Masques Chhau

Numéros d’inventaire : 78.3.1 (Râdhâ) et 78.3.2 (Cygne) (Don)
Date de création : XXe siècle
Lieu de création : Inde
Matière et technique : Argile, carton bouilli, tissu et peinture
Dimensions (H x L) :

La danse indienne Chhau (du sanskrit chhâyâ = ombre) appartient aux danses folkloriques même si elle mêle des éléments de danse classique. Elle comporte trois styles, correspondant aux trois régions de l’est de l’Inde où elle est pratiquée : Seraikella (Jharkhand), Purulia (Bengale occidental) et Mayurbhanj (Orissa).

La danse Chhau de Seraikella est née au sein de la famille royale dont les membres, depuis des générations, sont souvent eux-mêmes danseurs. En 1978, Braj Bhanu Singh Deo, prince de Seraikella, et sa compagnie de danse donnent un spectacle à Toulouse. Visitant le musée Georges-Labit, le prince offre deux masques Chhau qui rejoignent la collection indienne municipale.

En effet, les danseurs portent des masques représentant un personnage, les émotions étant, elles, traduites par le corps. La danse Chhau a une origine martiale et encore aujourd’hui les entraînements font intervenir des mouvements issus des techniques de combat. Le spectacle peut faire le récit d’épisodes mythologiques ou héroïques issus des grands textes indiens tels que le Ramayana, le Mahabharata ou les Rig-Veda. Il intègre en outre, leur donnant une portée poétique et symbolique, l’imitation stylisée des animaux ou des gestes des tâches quotidiennes des villageois. Ainsi, peut-on y voir la danse du paon, la navigation des amoureux sur le fleuve ou la reproduction par les danseurs du maniement du balai. La musique fournit le rythme grâce aux timbales et aux tambours accompagnés par les bracelets de cheville à grelots (ghongroo ou ghungura) portés par les danseurs. La mélodie est jouée par le shehnai, instrument à anche.

Le premier masque du musée représente Râdhâ, favorite du dieu Krishna. Complété par une coiffe ornée, il est utilisé dans la séquence de danse Chhau célèbre évoquant l’amour unissant ces deux personnages. Râdhâ, dont le nom signifie « succès », est parfois considéré comme une incarnation de la déesse Lakshmi. Elle représente l’âme fidèle et aimante. Amie d’enfance de Krishna, elle est sa compagne éternelle, sans jamais devenir sa femme légitime.

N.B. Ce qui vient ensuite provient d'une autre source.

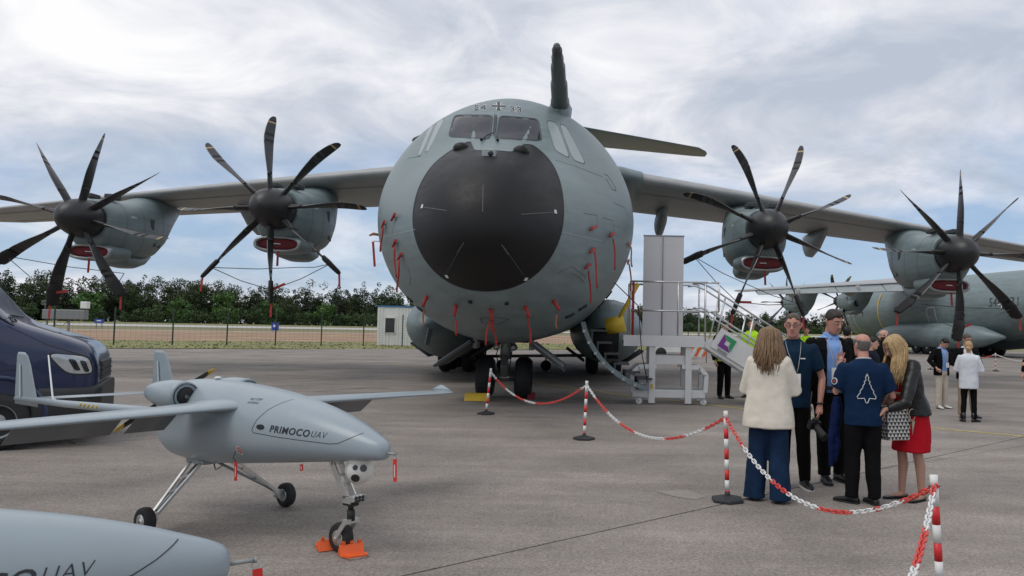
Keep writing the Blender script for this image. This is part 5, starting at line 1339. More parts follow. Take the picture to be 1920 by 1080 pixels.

Le second masque est porté par le danseur lors de la « danse du cygne » (Hansa Chhau) qui retrace les mouvements souples, élégants et puissants de l’oiseau, sur le sol comme en vol.

La danse Chhau réunit indifféremment des pratiquants de castes, ethnies et religions différentes. Les savoir-faire de la fabrication des masques appartiennent en revanche historiquement à la caste des Sutradhars. Les masques de Seraikella Chhau sont traditionnellement fabriqués à partir de moules d’argile sur lesquels viennent se poser plusieurs couches de papier (carton bouilli comme sur les masques du musée) et de tissu, séchées au soleil avant percement des yeux et des narines et ajouts de peinture.

Le spectacle se déroule en plein air et en nocturne. Tout concourt à attirer visuellement l’attention des spectateurs, bien sûr à distance des danseurs. Les costumes colorés sont ornés de fils dorés ou parés de bijoux qui renvoient la lumière, à la manière des grelots des bracelets de cheville. Les visages des masques sont peints de couleurs vives (jaune pour notre Râdhâ) ou claires (blanc pour le cygne). Les bouches y surgissent, soulignées de rouge. Cette couleur, en touches, y rehausse encore aussi le fort contraste noir et blanc déjà affiché par la peinture des yeux éclatants. Les détails des masques, enfin, peuvent être traités en fort relief comme pour la couronne et les fleurs ornant le visage de Râdhâ.

Les masques de danse Chhau peuvent avoir des rôles proches de ceux du théâtre Nô japonais ou du Wayang Wong de Java.

La danse Chhau a été inscrite par l’UNESCO en 2010 sur la liste du Patrimoine Culturel Immatériel de l’Humanité.